Did he quit writing altogether, or were there more books yet to come? Stories began leaking out from different sources that he never stopped writing, that he had completed between four and 15 novels.

Next question: are they any good? Likely answer: probably not.

Salinger's last works showed a man slowly disappearing into the ether. There was the all-but-unreadable "Seymour: An Introduction," an incessant ramble about...oh gosh, I don't even remember, it's been so long since I've read it. Something about Zen and one hand clapping. Barely a story, as I recall, so much as a piece of short fiction that seemed to last an eternity.

Then there was "Hapworth 16, 1924," which was published in The New Yorker in 1965 and almost (but not quite) made it into book form, possibly because the reviews were so brutal. I never read it, but the consensus is it's terrible.

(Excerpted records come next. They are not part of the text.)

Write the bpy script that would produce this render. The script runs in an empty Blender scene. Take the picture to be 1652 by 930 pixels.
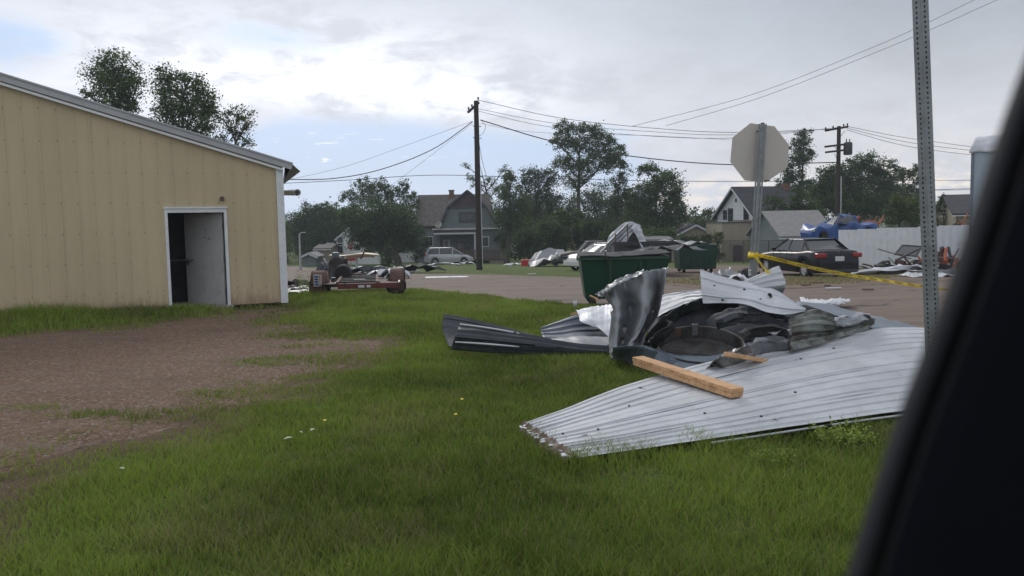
import bpy, math, random
import numpy as np
from mathutils import Vector, Matrix, noise
random.seed(7)
rng = np.random.default_rng(7)
S = bpy.context.scene
COL = S.collection
R = math.radians

# ------------------------------------------------------------------ camera
F = 1297.0; CX, CY = 826.0, 465.0
CAMZ = 1.77; PITCH = R(4.67); ROLL = R(1.0)
fw = Vector((0, math.cos(PITCH), -math.sin(PITCH)))
u0 = Vector((0, math.sin(PITCH), math.cos(PITCH))); r0 = Vector((1, 0, 0))
RT = math.cos(ROLL)*r0 - math.sin(ROLL)*u0
UP = math.sin(ROLL)*r0 + math.cos(ROLL)*u0
cam = bpy.data.cameras.new('camera'); co = bpy.data.objects.new('camera', cam); COL.objects.link(co)
m = Matrix((RT, UP, -fw)).transposed().to_4x4(); m.translation = (0, 0, CAMZ); co.matrix_world = m
cam.sensor_width = 36; cam.lens = 36*F/1652; cam.clip_start = 0.02; cam.clip_end = 3000
cam.dof.use_dof = True; cam.dof.focus_distance = 14; cam.dof.aperture_fstop = 7.5
S.camera = co
S.view_settings.view_transform = 'Standard'; S.view_settings.look = 'None'
S.view_settings.exposure = 0.42; S.view_settings.gamma = 1.0

# ------------------------------------------------------------------ sky and sun
SUN_AZ = R(-14); SUN_EL = R(32)
class NT:
    """small node-tree helper"""
    def __init__(s, nt): s.nt = nt
    def n(s, t, inp=None, **kw):
        nd = s.nt.nodes.new(t)
        for k, v in kw.items(): setattr(nd, k, v)
        for k, v in (inp or {}).items():
            if isinstance(v, bpy.types.NodeSocket): s.nt.links.new(v, nd.inputs[k])
            else: nd.inputs[k].default_value = v
        return nd
    def m(s, op, a, b=0.0, c=0.0, clamp=False):
        nd = s.nt.nodes.new('ShaderNodeMath'); nd.operation = op; nd.use_clamp = clamp
        for i, v in enumerate((a, b, c)):
            if isinstance(v, bpy.types.NodeSocket): s.nt.links.new(v, nd.inputs[i])
            else: nd.inputs[i].default_value = v
        return nd.outputs[0]
    def mix(s, f, a, b, blend='MIX'):
        nd = s.nt.nodes.new('ShaderNodeMix'); nd.data_type = 'RGBA'; nd.blend_type = blend
        for i, v in ((0, f), (6, a), (7, b)):
            if isinstance(v, bpy.types.NodeSocket): s.nt.links.new(v, nd.inputs[i])
            else: nd.inputs[i].default_value = v if i == 0 else (*v[:3], 1)
        return nd.outputs[2]
    def sstep(s, x, a, b):
        nd = s.nt.nodes.new('ShaderNodeMapRange'); nd.interpolation_type = 'SMOOTHSTEP'
        s.nt.links.new(x, nd.inputs[0]); nd.inputs[1].default_value = a; nd.inputs[2].default_value = b
        return nd.outputs[0]

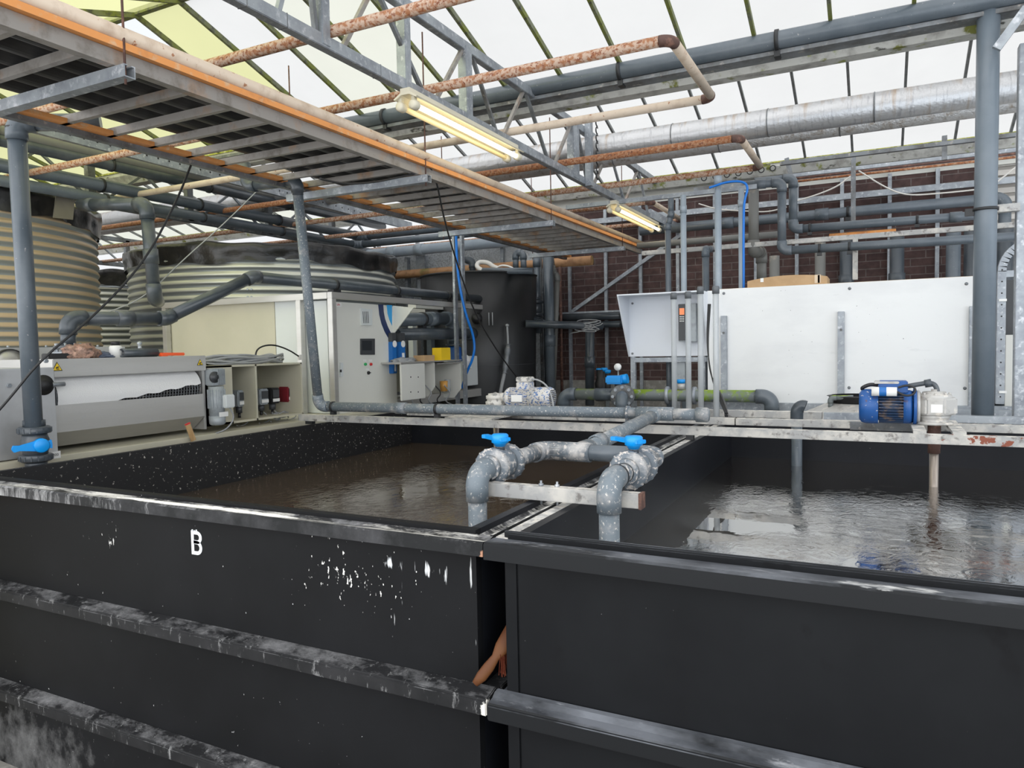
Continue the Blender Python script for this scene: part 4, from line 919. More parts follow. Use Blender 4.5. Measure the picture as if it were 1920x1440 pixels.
# paper web curving over the drum
dr_y0, dr_y1 = yl + .02, yr_ - .04
c0x, c0z, rr = XM - .13, PM(240, 735).z + .015, .125
n = 14; vs = []; nn_ = 24
for i in range(nn_ + 1):
    y = dr_y0 + (dr_y1 - dr_y0) * i / nn_; f = i / nn_; end = 1.45 - .95 * f + .05 * math.sin(i * 1.7)
    for j in range(n + 1):
        g = math.radians(100) - j / n * (math.radians(100) + (end - .75) * .85); vs.append((c0x + (rr + .004) * math.cos(g) * 1.05, y, c0z + (rr + .004) * math.sin(g) - .02))
mb = MB(); mb.add(vs, [(i * (n + 1) + j, i * (n + 1) + j + 1, (i + 1) * (n + 1) + j + 1, (i + 1) * (n + 1) + j) for i in range(nn_) for j in range(n)], True); mb.build('paper_web', 'cloth', t)
bl = MB()
for i in range(46):
    y = dr_y0 + (dr_y1 - dr_y0) * i / 45
    bl.tube([V((c0x + rr * math.cos(g), y, c0z - .02 + rr * math.sin(g))) for g in [math.radians(40 - 110 * k / 8) for k in range(9)]], .003, 5)
for k in range(12):
    g = math.radians(30 - 95 * k / 11); bl.cyl((c0x + rr * math.cos(g), dr_y0, c0z - .02 + rr * math.sin(g)), (c0x + rr * math.cos(g), dr_y1, c0z - .02 + rr * math.sin(g)), .0028, 5)
bl.build('mesh_belt', 'steel_dark', t)
MB().cyl((c0x, dr_y0 - .03, c0z - .02), (c0x, dr_y1, c0z - .02), rr - .02, 30).build('drum', 'rubber', t)
q = PM(82, 722, XM + .025); MB().rev(q - V((.01, 0, 0)), (1, 0, 0), [(0, 0), (0, .052), (.012, .052), (.016, .034), (.04, .030), (.04, 0)]).build('bearing', 'rubber', t)
MB().cyl(q + V((.01, 0, 0)), q + V((.01, .10, 0)), .012).build('axle', 'steel', t)
def warn(px_, py_, h):
    q = PM(px_, py_, XM + .0115); s_ = h
    MB().poly([q + V((0, -s_ * .58, -s_ * .5)), q + V((0, s_ * .58, -s_ * .5)), q + V((0, 0, s_ * .5))], (.0008, 0, 0)).build('warning_sticker', 'ink', t)
    q2 = q + V((.0012, 0, -.001)); s_ *= .80
    o = MB().poly([q2 + V((0, -s_ * .58, -s_ * .5)), q2 + V((0, s_ * .58, -s_ * .5)), q2 + V((0, 0, s_ * .5))], (.0006, 0, 0)).build('warning_sticker', 'yellow', t)
    mb = MB(); q3 = q2 + V((.0012, 0, -.005)); mb.bar(q3 + V((0, -.008, -.002)), q3 + V((0, .007, .003)), .002, .006).bar(q3 + V((0, -.006, -.008)), q3 + V((0, .009, -.008)), .002, .004); mb.build('warning_sticker', 'ink', t)
warn(107, 687, .048); warn(375, 679, .040)
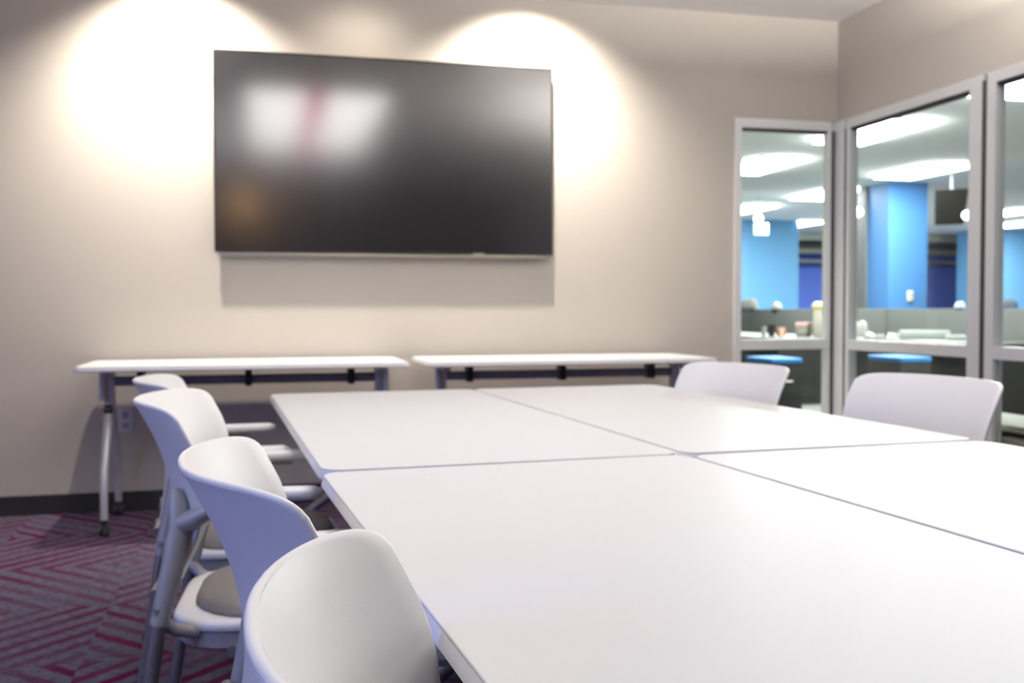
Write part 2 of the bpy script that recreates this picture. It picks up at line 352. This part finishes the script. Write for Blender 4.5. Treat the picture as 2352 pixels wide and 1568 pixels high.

Would subsequent works be any better, or just more of the same? Are they the work of a man who had, actually, bottomed out completely -- who had, like Seymour, disappeared into the ether, some higher, more artistic plain, leaving behind only the power of a small but unique ouevre? Would they extend his legacy, or just cheapen the brand?

My guess is it probably would be more of the same, but maybe that's not all it would be. We're talking a period of 45 years, and a lot can happen. Maybe the immediate post-Hapworth books would be bad, but maybe after that there would be something worth saving. All writers go through some rough patches. It will be interesting to learn whether Salinger ever got out of his.

But you wonder, just what kind of books does an established writer write all by himself? Books are written in isolation, of course, but writers are affected in some degree by their audience; a writer can't help but be made at least somewhat self-conscious by his public face, by how he's regarded, and it has some effect on what he chooses to say and how he chooses to say it. Salinger severed that bond, so what he created in the confines of his own self-imposed shell remains a fascinating question.